More cigars followed, and whiskey and women. Vice, for the sake of vice. Because in their own right, these things are good and ends unto themselves. No demons need escaping, no wildness or chaos to cover despair and loneliness. The whiskey nights of smokey women and drunken, joying, love are their own justification.

If there is external motivation it is this - I do the things politeness says are bad for me because my heroes did them, and it made them who they were. They would have been barren abstractions without the smell of smoke or the whiskey stains or the women and heartbreak. I refuse to be barren, and I insist on being distinct.

4 comments:

Hat said...

It befuddles me that such things are taken to be "bad" in a simple, stark sense of the word, completely without context.

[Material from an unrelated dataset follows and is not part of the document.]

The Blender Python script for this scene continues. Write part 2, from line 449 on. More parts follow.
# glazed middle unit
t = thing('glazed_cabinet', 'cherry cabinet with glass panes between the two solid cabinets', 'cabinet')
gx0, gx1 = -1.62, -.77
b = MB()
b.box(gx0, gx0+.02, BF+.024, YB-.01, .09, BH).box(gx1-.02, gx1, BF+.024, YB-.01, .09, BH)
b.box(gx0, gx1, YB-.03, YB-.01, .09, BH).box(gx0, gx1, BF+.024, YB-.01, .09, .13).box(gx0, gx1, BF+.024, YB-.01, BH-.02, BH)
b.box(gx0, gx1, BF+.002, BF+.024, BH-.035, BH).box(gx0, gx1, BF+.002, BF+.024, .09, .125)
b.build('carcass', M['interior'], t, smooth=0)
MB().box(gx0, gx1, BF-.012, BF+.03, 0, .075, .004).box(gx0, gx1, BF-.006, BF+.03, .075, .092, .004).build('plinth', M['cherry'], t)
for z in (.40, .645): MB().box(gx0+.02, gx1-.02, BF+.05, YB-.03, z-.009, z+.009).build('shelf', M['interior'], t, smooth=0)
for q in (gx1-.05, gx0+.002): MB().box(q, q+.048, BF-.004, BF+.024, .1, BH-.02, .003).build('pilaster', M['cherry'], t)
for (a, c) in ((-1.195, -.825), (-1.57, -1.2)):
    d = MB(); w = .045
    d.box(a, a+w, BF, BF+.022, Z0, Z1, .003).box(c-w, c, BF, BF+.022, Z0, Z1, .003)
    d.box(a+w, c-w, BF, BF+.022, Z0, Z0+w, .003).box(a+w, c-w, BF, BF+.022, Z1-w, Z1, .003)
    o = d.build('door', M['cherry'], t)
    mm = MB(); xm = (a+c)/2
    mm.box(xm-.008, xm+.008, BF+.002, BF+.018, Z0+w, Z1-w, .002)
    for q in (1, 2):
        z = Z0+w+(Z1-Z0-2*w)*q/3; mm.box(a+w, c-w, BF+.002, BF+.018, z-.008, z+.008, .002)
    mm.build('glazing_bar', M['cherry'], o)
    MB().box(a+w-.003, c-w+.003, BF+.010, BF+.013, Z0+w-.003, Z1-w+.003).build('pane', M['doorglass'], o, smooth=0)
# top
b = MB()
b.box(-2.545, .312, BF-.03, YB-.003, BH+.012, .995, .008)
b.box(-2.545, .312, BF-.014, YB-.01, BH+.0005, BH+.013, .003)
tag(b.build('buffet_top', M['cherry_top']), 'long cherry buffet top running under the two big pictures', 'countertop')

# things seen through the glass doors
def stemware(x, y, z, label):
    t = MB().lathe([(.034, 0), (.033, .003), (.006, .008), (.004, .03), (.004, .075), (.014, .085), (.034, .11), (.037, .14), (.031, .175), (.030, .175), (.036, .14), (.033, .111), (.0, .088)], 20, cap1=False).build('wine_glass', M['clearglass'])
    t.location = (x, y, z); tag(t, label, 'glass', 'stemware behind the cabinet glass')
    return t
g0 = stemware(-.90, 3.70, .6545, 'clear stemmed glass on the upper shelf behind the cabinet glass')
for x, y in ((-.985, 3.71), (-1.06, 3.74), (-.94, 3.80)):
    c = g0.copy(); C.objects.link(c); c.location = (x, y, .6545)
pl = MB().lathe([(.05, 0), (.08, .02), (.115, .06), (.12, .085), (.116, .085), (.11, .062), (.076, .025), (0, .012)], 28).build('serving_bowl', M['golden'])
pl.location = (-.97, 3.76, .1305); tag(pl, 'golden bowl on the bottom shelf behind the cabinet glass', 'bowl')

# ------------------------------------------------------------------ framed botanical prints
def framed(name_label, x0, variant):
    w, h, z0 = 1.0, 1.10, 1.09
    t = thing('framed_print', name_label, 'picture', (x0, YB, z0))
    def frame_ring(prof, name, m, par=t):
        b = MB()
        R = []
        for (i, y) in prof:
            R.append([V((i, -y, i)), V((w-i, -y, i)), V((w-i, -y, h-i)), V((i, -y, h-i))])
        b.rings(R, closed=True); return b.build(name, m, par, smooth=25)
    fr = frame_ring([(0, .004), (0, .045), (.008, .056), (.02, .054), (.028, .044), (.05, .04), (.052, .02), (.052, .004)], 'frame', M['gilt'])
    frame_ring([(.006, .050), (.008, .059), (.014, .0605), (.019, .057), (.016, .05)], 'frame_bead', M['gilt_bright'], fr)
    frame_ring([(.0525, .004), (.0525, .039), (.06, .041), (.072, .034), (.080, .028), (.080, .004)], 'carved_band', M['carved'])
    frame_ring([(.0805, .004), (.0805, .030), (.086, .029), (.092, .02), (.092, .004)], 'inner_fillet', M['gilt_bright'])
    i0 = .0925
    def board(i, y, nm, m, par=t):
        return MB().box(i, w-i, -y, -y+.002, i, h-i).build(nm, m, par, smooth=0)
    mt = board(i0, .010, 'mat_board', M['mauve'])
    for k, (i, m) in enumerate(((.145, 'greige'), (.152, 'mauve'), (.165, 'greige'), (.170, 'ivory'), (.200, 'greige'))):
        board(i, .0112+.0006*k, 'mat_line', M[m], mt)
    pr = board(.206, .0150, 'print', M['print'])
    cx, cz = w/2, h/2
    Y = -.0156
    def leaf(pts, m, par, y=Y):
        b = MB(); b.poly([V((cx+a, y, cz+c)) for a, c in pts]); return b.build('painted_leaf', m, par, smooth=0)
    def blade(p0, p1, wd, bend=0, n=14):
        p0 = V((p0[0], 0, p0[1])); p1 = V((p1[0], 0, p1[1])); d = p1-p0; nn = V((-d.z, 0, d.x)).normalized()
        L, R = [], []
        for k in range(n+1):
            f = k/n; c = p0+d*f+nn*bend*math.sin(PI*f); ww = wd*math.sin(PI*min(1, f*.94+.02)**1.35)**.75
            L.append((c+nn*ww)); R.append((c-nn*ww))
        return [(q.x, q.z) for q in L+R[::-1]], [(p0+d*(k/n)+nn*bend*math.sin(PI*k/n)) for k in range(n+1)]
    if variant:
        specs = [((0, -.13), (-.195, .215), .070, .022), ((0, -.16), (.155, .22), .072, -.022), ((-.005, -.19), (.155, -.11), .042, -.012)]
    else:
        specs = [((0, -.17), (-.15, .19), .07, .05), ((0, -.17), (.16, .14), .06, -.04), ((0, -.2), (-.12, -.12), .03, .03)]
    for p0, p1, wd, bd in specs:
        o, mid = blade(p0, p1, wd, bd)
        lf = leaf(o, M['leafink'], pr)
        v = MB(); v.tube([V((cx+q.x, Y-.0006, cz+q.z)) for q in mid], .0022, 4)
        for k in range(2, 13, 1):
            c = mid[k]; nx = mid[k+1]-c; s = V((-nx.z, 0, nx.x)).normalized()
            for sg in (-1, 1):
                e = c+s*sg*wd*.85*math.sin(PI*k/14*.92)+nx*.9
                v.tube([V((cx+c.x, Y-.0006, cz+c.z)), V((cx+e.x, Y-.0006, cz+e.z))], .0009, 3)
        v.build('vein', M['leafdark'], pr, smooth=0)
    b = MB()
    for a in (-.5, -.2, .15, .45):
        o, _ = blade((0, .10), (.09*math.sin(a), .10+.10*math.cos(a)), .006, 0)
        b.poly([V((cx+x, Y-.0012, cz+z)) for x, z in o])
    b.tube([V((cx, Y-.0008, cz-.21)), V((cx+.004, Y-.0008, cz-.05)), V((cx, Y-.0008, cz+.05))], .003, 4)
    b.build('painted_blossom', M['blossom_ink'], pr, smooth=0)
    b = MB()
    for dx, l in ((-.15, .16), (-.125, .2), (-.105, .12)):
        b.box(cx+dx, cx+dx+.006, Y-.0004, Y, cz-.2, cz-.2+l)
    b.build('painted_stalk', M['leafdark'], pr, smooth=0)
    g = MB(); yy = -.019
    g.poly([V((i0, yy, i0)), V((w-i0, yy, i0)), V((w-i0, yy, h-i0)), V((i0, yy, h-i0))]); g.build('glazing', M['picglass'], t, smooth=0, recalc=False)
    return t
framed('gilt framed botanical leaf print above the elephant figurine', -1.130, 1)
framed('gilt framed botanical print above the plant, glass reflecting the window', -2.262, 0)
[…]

To be sure, I have found more joy and goodness from evenings involving such vices than not- in fact, I can think of no wholly unfortunate evenings.

The back porch needs a tarp to cover it, so when it next rains or snows cigars can be had.

Nagrom said...

It's all in how you put it to use.
Anything can be abused - Vice items are just an easier target, somewhat because of the ease of abuse sure, but it's still an unjust stigma.

Well... for us responsible sorts. Our Nazgûl "friend" on the other hand...

And yes, the porch needs a cover for enjoying salads under.

Hat said...

I think that's what really defines "vice" and "evil"- how one uses or abuses something. Taking something good and mistreating it.

I.e. our dear Nazgul. Great chap normally, but needs to grow up a bit (like I should talk though).

Porch covering to come..

Nagrom said...

Agreed. Such things are states of action, not of products.

You are quite a deal more grown up and mature than he is, particularly with booze-a-hol.